Our annual Feed the Birds event was well attended by the local community. The event included bird ringing, nestbox building and craft activities from our Education team and Youth Rangers and bird feeder making run by our volunteer team. We also had a bird of prey display on the meadow. A nature rubbing trail was installed ready for half term when a pumpkin trail was also run for children. The education team ran a Fairy Lantern decorating event and walk which was very well attended. We also offered a ‘find the fairy’ trail around our accessible walk. 
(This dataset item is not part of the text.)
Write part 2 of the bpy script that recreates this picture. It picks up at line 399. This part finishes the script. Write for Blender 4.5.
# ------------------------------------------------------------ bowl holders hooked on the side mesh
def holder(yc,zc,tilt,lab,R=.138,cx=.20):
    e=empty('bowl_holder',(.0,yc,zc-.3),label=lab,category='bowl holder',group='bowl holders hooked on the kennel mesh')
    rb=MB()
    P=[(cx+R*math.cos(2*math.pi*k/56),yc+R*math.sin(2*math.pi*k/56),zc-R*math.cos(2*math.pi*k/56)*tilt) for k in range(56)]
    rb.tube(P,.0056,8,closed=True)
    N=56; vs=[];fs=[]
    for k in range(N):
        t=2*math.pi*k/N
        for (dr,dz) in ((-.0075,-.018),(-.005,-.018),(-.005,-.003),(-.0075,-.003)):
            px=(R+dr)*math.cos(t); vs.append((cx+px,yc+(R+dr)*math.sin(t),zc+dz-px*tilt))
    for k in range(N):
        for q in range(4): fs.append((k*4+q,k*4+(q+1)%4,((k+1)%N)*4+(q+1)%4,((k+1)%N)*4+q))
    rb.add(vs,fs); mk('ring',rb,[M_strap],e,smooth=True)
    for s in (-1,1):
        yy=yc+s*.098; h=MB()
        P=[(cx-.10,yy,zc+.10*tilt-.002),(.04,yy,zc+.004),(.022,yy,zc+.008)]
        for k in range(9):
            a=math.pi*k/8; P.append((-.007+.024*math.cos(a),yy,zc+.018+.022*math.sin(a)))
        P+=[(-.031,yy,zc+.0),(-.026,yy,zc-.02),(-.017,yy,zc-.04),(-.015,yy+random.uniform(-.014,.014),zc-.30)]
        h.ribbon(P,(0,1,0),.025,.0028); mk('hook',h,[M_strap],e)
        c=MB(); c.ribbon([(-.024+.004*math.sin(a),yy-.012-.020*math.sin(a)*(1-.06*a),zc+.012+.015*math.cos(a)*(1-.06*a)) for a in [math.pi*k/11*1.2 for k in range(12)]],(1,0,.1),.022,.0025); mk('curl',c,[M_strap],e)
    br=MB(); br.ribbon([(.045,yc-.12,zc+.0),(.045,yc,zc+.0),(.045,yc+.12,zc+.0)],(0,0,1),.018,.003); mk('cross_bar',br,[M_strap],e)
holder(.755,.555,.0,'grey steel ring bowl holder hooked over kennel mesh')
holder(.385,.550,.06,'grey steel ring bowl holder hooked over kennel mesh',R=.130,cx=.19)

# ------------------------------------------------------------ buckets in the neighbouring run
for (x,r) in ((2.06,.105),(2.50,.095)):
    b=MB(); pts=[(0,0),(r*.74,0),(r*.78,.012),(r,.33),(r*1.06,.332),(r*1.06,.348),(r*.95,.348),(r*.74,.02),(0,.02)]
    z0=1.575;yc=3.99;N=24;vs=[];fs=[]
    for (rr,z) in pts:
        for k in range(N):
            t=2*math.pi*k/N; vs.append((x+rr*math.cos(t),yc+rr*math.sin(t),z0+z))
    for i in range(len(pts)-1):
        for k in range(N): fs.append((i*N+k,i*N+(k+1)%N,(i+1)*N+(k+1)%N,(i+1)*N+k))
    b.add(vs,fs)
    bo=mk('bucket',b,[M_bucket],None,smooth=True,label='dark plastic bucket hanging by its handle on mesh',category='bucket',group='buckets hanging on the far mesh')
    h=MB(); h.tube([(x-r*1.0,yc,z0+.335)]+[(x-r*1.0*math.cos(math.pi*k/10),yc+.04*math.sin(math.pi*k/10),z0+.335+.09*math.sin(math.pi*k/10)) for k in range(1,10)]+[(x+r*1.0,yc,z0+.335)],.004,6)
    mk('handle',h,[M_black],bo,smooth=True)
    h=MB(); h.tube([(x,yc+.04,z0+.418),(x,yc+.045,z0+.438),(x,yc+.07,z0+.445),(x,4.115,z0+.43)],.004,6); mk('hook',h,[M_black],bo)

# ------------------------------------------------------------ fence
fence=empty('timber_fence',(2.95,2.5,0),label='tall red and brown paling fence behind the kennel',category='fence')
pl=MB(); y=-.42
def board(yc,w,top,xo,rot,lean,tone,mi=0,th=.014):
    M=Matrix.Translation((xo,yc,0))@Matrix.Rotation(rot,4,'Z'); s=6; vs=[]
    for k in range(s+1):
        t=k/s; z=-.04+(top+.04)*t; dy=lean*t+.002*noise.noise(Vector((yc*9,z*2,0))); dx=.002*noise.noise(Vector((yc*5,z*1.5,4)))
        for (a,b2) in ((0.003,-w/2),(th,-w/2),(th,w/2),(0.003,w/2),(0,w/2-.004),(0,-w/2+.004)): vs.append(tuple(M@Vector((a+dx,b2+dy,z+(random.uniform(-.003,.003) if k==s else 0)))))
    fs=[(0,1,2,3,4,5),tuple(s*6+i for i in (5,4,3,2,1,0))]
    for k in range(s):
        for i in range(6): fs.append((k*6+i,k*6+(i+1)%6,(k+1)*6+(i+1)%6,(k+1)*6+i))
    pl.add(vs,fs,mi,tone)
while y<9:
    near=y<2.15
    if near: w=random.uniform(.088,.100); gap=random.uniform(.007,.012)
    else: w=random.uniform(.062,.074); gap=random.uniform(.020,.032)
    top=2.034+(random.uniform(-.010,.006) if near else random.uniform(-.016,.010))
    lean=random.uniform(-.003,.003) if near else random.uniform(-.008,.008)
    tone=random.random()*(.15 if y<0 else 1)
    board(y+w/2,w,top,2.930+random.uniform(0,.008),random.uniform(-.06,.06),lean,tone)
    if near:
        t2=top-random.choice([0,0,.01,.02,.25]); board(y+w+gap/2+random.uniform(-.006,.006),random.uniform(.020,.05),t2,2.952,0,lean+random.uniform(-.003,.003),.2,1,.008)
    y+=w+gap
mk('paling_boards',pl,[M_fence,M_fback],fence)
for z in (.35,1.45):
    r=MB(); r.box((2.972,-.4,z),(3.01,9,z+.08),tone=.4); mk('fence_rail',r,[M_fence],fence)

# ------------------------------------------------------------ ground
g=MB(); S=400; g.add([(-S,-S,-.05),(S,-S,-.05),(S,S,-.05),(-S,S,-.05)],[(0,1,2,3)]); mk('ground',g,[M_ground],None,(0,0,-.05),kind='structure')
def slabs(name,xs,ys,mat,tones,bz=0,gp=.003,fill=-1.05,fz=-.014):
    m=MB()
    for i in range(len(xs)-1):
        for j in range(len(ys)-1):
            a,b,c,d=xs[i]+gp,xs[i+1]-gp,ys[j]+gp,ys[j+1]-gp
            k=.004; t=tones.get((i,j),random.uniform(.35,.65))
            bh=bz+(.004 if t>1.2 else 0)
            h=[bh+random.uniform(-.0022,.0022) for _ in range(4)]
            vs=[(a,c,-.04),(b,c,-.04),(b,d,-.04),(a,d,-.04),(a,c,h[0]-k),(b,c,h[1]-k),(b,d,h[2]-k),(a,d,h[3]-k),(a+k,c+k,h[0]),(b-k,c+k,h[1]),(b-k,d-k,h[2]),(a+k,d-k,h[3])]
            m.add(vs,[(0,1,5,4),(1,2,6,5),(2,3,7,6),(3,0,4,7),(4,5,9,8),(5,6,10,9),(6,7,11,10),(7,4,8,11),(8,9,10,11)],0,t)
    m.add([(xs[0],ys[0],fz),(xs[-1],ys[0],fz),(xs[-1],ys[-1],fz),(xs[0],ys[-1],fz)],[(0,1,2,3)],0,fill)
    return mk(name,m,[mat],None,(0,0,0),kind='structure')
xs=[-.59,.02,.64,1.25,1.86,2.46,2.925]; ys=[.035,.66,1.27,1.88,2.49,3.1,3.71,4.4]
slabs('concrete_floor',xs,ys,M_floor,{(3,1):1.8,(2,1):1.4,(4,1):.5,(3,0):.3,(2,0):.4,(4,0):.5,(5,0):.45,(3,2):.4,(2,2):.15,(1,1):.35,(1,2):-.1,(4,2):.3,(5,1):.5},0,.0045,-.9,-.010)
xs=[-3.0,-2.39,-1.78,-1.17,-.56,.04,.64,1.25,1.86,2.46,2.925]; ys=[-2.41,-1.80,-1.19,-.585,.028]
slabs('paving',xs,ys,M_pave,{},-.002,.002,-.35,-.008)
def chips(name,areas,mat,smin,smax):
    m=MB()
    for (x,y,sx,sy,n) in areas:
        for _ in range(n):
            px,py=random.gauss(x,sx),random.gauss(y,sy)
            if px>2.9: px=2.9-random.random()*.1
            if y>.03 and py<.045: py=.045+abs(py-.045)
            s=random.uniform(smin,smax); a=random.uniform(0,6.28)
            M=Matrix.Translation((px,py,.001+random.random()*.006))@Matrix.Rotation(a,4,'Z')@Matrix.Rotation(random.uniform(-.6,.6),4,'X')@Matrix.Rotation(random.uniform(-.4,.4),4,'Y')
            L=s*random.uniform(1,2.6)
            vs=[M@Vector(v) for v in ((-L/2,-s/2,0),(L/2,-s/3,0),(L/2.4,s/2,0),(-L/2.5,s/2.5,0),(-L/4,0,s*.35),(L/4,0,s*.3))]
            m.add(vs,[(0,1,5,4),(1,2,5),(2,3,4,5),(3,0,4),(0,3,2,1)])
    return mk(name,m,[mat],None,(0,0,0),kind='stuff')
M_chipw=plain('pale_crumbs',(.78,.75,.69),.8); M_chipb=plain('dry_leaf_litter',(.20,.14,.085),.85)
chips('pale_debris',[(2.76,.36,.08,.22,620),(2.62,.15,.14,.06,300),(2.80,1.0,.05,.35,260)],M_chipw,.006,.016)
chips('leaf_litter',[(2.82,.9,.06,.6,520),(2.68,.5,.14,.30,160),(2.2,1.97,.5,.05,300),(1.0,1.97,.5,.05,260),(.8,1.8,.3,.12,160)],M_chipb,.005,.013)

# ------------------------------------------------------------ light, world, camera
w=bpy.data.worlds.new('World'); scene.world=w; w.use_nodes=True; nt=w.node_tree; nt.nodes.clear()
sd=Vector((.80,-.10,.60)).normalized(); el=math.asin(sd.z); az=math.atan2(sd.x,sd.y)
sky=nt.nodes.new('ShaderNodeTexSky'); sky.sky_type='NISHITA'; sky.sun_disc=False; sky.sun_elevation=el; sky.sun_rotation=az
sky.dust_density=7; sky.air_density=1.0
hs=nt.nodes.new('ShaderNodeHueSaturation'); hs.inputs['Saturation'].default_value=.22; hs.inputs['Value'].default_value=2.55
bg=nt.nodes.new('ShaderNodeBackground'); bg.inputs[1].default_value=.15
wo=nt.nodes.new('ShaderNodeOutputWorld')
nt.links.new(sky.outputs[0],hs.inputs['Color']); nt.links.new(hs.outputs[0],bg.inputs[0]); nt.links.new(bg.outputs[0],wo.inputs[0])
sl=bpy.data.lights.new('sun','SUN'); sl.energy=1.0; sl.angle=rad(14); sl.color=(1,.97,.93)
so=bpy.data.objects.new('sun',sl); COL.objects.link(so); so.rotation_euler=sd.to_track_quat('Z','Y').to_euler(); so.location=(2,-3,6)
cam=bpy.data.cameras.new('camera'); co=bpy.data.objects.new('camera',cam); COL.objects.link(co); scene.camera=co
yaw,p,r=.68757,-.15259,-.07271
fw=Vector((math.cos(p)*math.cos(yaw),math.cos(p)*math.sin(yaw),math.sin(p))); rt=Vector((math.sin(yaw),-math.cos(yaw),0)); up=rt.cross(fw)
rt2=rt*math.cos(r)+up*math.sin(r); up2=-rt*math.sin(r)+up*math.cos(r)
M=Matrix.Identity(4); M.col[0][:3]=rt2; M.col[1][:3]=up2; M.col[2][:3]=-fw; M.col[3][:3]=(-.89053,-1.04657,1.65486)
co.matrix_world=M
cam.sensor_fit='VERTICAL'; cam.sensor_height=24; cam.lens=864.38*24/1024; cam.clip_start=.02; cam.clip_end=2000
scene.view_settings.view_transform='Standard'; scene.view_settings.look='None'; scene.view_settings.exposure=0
Christmas Tree sales were successful this year. Approximately 250 trees were sold over the festive period with just six remaining unsold.  A trial selling potted trees was not as successful; feedback suggested they were too expensive in comparison to other places. The remaining trees were planted in our nursery so they can be used next year.   The café was open each evening during the second week in December to provide festive fun and Christmas related craft activities. Children could make tree decorations and dress our Christmas trees, write a letter to Father Christmas and post in our postbox. We saw good attendance throughout the week, it was lovely to see children enjoying the festive fun and the event provided a welcome boost to our Café sales.